Palace Tomb

Palace Tomb

Palace Tomb is unique by means of its great breadth in an open site and its complicated architectural rhythms. It took its name for its similarity with Roman palace design. Its façade consists of three floors unlike all other monuments in Petra.

The massive, clear and individual articulation of the ground floor does not correspond with the two storeys above. They (upper storeys) consist of unevenly spaced engaged half-columns, eighteen of them supporting recessed and advanced entablatures over alternate bays. This complicated counterpoint is repeated in the top storey, but the clear punctuation of the theme by the pillars is missing and the effect is, in consequence, confused.

Much of the top storey had to be built of stone, for the cliff into which the monument was carved proved to be too low. The two top storeys are divided from the ground floor by an unrelieved plinth which is important to the design, for it serves as a neutral zone between the two conflicting treatments.

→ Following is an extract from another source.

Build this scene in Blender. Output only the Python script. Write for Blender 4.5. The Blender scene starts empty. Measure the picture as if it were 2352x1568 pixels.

The four pedimented portals of the massive and boldly sculptured ground floor are set between projecting pilasters which have suffered horribly at the hands of the elements. But the right-hand corner, close in the angle of the protecting cliff from which the monument has been carved, the detail remains wonderfully crisp and fresh. The interior, which consists of four huge, unadorned chambers of which the only the middle two interconnect, would undoubtedly have been plastered and possibly painted in the accepted Nabataean manner. The largest of these chambers is 33 feet by 23.